By WILLIAM DART
Not many sopranos can sparkle in Rodgers and Hart, cope with Stephen Sondheim at his snappiest, and give superlative Bach, Berg and Stravinsky.
One such singer is American Dawn Upshaw, who has a catalogue on Nonesuch Records to prove it - almost a dozen CDs of unrivalled quality.
Her latest is Voices of Light, a collection of mostly French music inspired by Upshaw's spiritual recharging when she was in Messiaen's Saint Francois d'Assise.
Michael Steinberg's liner note describes the disc as a banquet - an understatement for an album that presents substantial song-cycles from Debussy and Faure alongside one Golijov offering and four key Messiaen works.
This quartet of songs, recorded six years earlier than the rest of the album, ranges from the reflective Le Collier to the flamboyant ecstasies of Resurrection, which ends the set.
While it is obvious Upshaw is not a native French speaker (especially when considered alongside last year's Debussy recital from Sandrine Piau), she has an unaffected directness that defuses any possibility of criticism.
Debussy's Chansons de Bilitis is the most familiar fare, and Upshaw, with that doyen of American pianists, Gilbert Kalish, takes advantage of the French composer's licence to enchant.
The booklet translations may be sloppy (surely "limbs" would be a better rendition of "membres" than the more obvious and laughable transliteration), but the musical focus is unfaltering.

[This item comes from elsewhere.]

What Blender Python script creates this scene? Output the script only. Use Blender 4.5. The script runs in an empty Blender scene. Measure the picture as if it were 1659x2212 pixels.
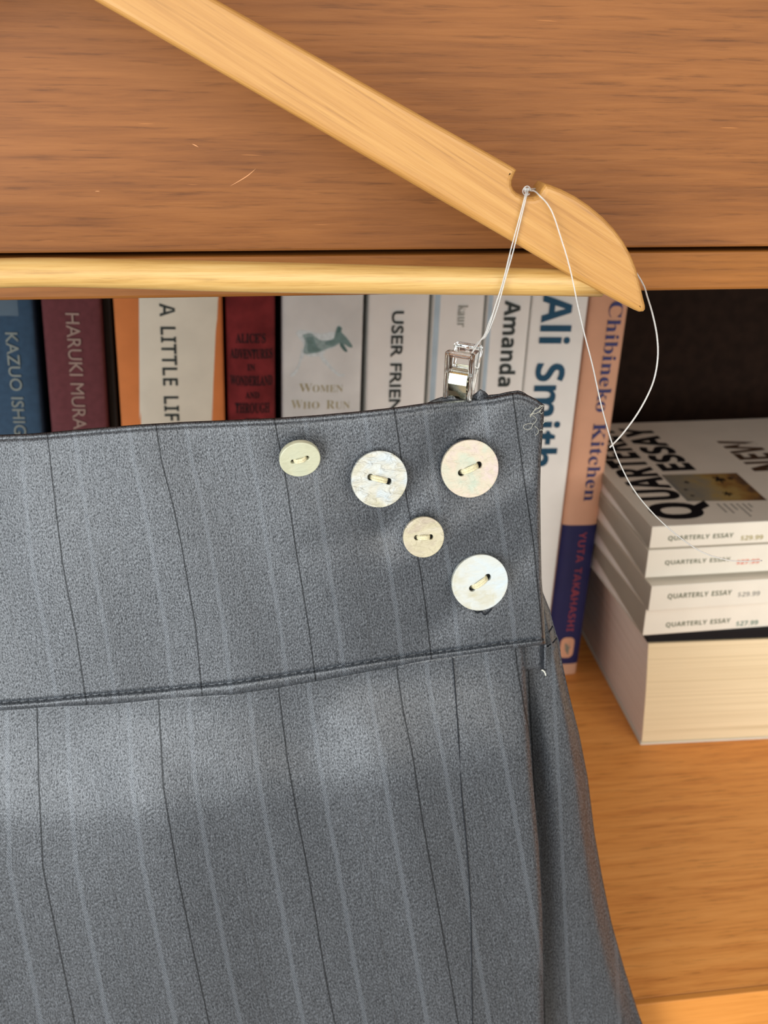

A song such as L'Escalier redit from Messiaen's Harawi displays Upshaw's unsurpassed range and her ability to illuminate and inhabit a difficult piece of writing, that comes across like the composer's Vingt Regards with vocal line added.
If you were transported by Patricia Wright's performance of the Golijov Three Songs with the Auckland Philharmonia in June, you can hear Upshaw sing the second, a setting of Garcia Lorca's Lua Descolorida, with a winning mix of rapture and luminosity.
In an album of ecstasies, Faure's La Chanson d'Eve is the gentlest and most self-effacing. This cycle has been in Upshaw's repertoire for some years and reports of concert performances have been tantalising. It has been well worth the wait.